Zul Ramiah (alliance nationale) : « La chanson politique est en appoint à l’action des politiciens »

Zul Ramiah
Zul Ramiah.

« La chanson ne contribue pas énormément à influencer les électeurs, elle est en appoint à l’action des politiciens », déclare Zul Ramiah, dont une composition intitulée « Bizin devir Zot », figure sur un CD sur lequel figurent trois autres chansons, celles de Wilson Felix, Harold Berty et Sam Valayden. Grand fan de Kishore Kumar dans les années 75, Zul Ramiah, figure connue de la chanson engagée et issue d’une famille très connue  dans la région de Bassin, a toujours estimé que la musique a aussi pour fonction d’éveiller les consciences.  « Mes valeurs sont la justice sociale, la fraternité, la solidarité et l’écologie.  J’essaie de les transmettre dans mes chansons, mais la musique est aussi un moyen de divertissement, avec une mélodie, j’essaie de réconcilier ces dimensions, mais je suis venue a la chanson engagée parce que j’étais fonctionnaire et je n’avais le droit de faire de la politique », explique-t-il.

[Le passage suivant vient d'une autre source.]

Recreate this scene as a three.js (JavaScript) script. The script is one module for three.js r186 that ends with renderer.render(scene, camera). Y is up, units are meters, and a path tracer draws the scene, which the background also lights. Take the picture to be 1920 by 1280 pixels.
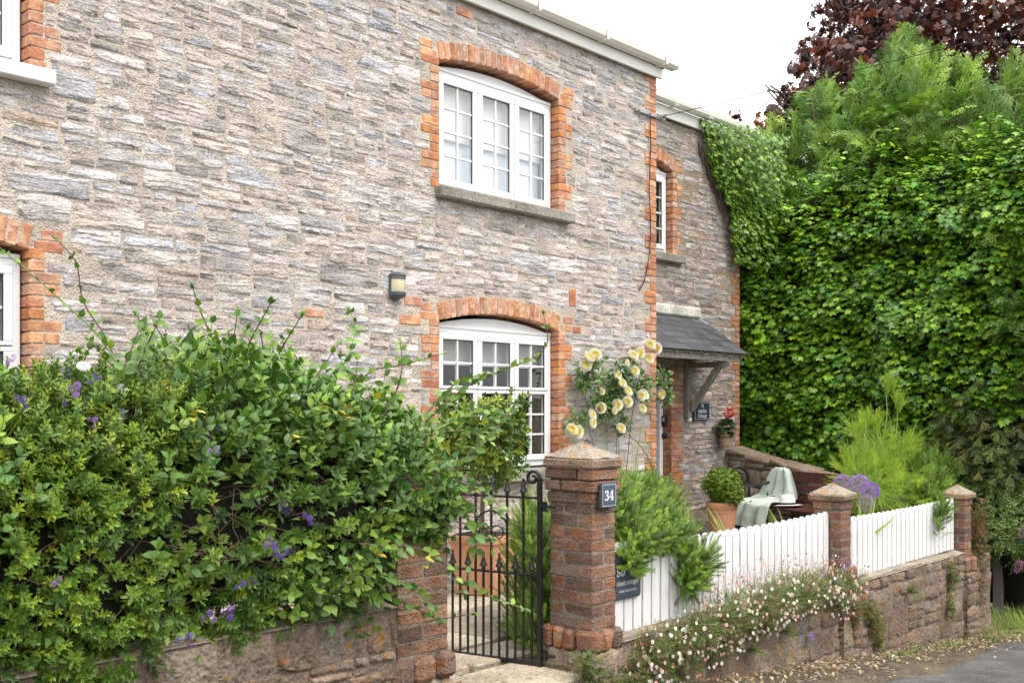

En 1982, il signe sa première participation politique comme artiste en prêtant sa voix a une composition de Rama Poonoosamy, intitulée « La vie ki pe deroule » et en 2005, il reprend le morceau sous un autre titre, « Bizin sanzman », pour l’alliance PTr-PMSD-MR- Les Verts Fraternels. En 2019, il entre dans le même studio où, en 2014, il avait croise Saminaden Mootoosamy, pour signer  son titreà « Bizin Devir Zot ».

Véritable appel à renverser le gouvernement sortant, le titre cible en particulier la famille Jugnauth, que le chanteur estime incarner une véritable dynastie, avec des prétentions à diriger le pays de père en fils. « Navin Ramgoolam est rentré à Maurice en 1991 au moment où le PTr était au plus bas, alors que Joanna Bérenger a attendu des années pour apparaître publiquement, donner des interviews, elle est passée par toutes les étapes au sein du MMM. Pravind Jugnauth a eu un gouvernement des mains de son père. Comme un cadeau qu’un père fait à son fils. C’est digne d’une république bananière, dans aucune démocratie, on fait cela. C’est pour ça que je dénonce cette tricherie papa-piti », déclare-t-il.

Mais, dans le même souffle, il enchaîne  : « Les paroles ont une conséquence relative sur le choix des électeurs, ces derniers ont un manifeste électoral et des réunions pour être convaincus de faire le bon choix. Les chansons politiques servent à installer l’ambiance durant un meeting et, galvanisent les partisans et contribuent au message des politiciens sous une différente forme. Je n’ai pas cette prétention d’affirmer que je vais faire gagner les élections avec mes chansons », concède-t-il.

Après l’enregistrement du morceau, c’est au leader de l’Alliance Nationale, Navin Ramgoolam,  qu’il remet le CD.  « Je veux m’assurer qu’il n’y ait pas de travers dans les paroles, il faut qu’on se comprenne le sens des mots. C’est lui qui doit donner le feu vert au lancement officiel du titre », explique-t-il.  Plutôt que de parler de cachet, il dit qu’il obtient une rémunération qui le satisfait. « Je n’ai jamais quantifié le travail d’un artiste, même lorsque j’étais au ministère des Arts et de la Culture. C’est très difficile de mettre un prix sur une création artistique. Cela dit, je ne crois pas qu’un chanteur offre ses services gratuitement à un politicien, s’il ne reçoit pas d’argent, il y a une forme de deal », est-il convaincu.